J'ai vu les obsèques de Chokri Belaïd à la télé française, et ça m'a brisé le coeur de voir les gens aussi désespérés. Maintenant quelque chose qui m'a interpellée, c'est qu'à un moment, une dame s'est crue obligée de préciser "on est des bons musulmans". Or le piège est là. Il ne faut surtout pas se laisser toucher par les suspicions d'hérésie. Personne n'a le droit de vous demander un certificat de bon croyant. J'ai l'impression que les islamistes comptent un peu sur la dessus, sur le fait que personne ou presque n'ose se dire athée, agnostique, apostat, ou revendique l'indifférence au fait religieux.
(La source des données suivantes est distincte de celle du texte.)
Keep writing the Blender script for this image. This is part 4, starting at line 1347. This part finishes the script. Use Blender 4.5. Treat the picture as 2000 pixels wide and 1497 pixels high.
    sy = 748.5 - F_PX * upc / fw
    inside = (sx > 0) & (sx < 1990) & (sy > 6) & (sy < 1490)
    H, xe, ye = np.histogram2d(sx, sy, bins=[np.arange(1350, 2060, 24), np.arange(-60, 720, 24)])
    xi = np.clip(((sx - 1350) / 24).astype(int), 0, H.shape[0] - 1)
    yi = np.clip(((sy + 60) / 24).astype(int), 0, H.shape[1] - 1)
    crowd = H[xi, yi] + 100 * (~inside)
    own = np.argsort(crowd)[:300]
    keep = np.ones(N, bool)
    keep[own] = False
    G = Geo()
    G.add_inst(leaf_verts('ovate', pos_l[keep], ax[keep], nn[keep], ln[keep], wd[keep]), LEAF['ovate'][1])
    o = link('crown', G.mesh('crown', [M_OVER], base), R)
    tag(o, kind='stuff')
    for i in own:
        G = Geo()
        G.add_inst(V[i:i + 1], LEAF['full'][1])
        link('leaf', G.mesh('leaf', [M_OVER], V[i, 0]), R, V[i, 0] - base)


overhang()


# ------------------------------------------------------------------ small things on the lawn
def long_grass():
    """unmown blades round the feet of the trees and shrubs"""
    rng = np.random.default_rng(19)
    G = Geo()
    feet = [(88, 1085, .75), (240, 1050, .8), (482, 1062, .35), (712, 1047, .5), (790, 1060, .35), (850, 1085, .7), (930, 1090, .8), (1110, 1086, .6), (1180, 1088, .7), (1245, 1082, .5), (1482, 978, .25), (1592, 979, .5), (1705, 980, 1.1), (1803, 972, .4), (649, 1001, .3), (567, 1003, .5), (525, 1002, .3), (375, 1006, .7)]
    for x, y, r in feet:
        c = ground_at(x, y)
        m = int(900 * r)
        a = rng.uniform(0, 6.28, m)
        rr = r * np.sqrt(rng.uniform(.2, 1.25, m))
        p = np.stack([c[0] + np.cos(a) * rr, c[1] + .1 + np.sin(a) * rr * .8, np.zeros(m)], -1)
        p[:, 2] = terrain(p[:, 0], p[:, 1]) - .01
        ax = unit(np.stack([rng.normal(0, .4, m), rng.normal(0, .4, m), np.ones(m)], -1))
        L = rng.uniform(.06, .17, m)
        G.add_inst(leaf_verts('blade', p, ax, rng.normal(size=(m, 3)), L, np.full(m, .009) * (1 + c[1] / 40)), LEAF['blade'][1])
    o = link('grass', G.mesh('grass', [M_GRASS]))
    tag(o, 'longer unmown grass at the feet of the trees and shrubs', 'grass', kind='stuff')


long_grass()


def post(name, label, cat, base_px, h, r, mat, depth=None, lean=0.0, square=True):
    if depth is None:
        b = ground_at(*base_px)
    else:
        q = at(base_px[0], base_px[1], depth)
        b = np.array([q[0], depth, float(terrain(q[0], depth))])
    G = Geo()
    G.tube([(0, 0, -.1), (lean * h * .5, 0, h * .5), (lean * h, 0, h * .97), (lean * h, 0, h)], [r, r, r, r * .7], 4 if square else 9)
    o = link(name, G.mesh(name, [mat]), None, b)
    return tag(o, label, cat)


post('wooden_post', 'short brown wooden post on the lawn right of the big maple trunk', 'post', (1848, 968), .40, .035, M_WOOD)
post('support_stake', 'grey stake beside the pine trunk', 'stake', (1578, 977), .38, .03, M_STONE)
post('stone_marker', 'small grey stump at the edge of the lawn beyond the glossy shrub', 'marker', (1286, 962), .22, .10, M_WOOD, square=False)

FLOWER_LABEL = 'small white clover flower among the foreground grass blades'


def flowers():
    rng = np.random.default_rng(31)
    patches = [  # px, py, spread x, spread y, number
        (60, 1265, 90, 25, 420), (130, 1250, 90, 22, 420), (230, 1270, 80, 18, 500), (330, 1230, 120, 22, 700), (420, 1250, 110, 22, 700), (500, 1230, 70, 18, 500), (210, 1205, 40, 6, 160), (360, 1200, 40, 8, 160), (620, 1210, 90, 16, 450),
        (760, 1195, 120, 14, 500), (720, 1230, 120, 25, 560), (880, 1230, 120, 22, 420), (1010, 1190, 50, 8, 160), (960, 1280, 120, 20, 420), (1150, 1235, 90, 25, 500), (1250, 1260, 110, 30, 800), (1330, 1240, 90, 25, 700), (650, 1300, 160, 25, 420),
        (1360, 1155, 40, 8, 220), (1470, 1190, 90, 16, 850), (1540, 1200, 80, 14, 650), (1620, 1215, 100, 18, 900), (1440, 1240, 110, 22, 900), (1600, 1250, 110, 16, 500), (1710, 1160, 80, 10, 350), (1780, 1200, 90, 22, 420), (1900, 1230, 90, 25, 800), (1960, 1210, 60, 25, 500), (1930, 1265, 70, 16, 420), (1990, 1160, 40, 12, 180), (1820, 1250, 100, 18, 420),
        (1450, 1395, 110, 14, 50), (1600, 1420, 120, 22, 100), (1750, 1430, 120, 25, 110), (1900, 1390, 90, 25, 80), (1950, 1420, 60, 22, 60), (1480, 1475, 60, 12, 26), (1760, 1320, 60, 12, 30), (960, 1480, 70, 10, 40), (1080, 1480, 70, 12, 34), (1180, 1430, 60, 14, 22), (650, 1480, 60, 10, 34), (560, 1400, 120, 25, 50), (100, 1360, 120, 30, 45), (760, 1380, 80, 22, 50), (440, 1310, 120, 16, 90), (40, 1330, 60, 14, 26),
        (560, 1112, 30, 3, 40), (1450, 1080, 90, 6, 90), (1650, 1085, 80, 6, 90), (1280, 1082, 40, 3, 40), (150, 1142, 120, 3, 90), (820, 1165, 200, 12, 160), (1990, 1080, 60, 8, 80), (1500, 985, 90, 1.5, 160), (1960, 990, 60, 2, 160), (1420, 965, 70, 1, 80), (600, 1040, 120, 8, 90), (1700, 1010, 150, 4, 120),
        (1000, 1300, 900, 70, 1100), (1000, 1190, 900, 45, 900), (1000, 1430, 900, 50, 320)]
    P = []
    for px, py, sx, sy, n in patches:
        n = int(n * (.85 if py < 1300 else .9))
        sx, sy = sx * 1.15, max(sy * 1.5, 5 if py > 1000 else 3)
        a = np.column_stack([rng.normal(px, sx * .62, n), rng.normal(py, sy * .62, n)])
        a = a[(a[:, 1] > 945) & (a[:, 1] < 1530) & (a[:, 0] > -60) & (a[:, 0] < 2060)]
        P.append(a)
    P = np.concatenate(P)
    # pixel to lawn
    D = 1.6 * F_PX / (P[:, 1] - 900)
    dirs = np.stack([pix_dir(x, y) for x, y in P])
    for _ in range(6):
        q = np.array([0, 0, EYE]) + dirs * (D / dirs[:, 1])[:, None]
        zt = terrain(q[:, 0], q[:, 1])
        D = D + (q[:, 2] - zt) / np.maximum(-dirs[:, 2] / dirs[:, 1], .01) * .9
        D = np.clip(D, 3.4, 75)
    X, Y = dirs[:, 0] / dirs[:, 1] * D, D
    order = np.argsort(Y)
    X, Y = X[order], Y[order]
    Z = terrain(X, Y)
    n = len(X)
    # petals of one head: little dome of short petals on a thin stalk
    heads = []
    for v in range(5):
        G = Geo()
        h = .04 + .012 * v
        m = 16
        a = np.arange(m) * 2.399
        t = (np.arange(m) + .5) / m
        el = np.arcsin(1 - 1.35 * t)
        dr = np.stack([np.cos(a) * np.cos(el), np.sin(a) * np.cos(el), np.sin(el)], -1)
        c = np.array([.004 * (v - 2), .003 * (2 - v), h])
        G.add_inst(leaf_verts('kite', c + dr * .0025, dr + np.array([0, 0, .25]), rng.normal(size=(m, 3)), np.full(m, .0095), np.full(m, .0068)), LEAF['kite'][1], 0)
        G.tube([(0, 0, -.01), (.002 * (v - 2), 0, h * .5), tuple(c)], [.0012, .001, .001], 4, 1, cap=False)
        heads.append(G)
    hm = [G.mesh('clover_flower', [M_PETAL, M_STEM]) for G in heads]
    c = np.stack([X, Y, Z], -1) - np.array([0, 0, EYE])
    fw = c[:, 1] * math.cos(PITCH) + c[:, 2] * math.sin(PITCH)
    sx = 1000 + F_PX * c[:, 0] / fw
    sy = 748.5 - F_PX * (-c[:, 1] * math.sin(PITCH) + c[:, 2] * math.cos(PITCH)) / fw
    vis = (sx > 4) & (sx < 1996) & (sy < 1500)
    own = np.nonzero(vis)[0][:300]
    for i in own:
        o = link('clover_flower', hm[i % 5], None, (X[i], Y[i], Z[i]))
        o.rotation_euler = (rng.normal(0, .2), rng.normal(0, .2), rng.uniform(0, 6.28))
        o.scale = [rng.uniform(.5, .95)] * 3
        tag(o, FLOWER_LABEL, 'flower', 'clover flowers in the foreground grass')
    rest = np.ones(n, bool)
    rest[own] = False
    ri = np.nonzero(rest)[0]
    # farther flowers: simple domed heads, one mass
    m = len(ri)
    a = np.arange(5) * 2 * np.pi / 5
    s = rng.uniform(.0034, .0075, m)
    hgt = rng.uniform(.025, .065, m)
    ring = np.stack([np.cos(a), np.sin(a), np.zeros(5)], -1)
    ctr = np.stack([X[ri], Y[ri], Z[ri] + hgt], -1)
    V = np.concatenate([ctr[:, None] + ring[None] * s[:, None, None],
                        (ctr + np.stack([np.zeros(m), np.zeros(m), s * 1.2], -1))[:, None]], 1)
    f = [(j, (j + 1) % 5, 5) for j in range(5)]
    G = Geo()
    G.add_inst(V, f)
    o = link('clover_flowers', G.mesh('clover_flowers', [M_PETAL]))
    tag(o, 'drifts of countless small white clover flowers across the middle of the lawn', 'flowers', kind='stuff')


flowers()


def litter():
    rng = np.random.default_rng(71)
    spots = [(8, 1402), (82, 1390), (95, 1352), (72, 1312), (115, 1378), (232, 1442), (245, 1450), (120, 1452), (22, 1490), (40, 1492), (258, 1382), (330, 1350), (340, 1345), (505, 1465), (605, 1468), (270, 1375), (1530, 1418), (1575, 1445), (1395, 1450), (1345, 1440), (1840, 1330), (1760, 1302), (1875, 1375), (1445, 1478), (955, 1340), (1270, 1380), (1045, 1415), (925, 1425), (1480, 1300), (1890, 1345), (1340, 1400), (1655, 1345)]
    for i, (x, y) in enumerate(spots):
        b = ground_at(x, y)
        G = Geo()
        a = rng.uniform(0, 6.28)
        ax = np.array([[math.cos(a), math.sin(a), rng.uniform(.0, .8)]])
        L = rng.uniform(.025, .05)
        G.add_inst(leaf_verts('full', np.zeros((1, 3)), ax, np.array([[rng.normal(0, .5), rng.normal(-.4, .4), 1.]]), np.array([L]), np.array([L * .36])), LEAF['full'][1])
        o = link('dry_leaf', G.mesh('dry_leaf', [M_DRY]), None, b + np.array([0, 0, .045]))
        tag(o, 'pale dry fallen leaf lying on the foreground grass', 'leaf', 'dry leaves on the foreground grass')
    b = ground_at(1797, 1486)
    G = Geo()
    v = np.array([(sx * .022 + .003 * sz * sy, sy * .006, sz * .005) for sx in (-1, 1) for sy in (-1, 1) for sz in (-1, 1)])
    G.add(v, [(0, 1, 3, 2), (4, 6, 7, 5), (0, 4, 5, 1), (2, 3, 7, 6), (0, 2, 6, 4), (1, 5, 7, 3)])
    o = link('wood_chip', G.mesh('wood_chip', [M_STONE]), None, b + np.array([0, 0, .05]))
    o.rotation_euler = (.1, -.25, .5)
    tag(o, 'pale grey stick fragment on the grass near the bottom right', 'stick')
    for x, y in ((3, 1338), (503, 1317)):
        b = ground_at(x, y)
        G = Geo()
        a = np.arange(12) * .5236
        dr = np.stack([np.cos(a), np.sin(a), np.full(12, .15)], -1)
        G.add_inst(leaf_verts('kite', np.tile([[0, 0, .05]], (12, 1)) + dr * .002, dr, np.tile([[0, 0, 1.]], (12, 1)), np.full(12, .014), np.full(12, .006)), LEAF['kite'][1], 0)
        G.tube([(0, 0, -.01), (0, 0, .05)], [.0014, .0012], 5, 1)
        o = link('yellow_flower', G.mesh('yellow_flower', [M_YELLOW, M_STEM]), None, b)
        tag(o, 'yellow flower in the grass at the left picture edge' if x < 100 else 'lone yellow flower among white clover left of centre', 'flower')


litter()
Peut-être y a-t-il de la pédagogie à faire sur la liberté de conscience?
En France, séparer l'Eglise de l'Etat a été une vraie lutte, violente et longue. Et les gens ont mis un certain temps à comprendre que si l'Eglise était épisodiquement dans une certaine opposition, dans les faits elle était toujours du côté de son propre intérêt, et non du côté du peuple.
Tout ça pour dire que vraiment, vous avez du mérite de continuer à vous battre comme vous le faites. On reste tous admiratifs de vos efforts pour vous libérer, et j'espère que vous triompherez. Hasta la victoria siempre!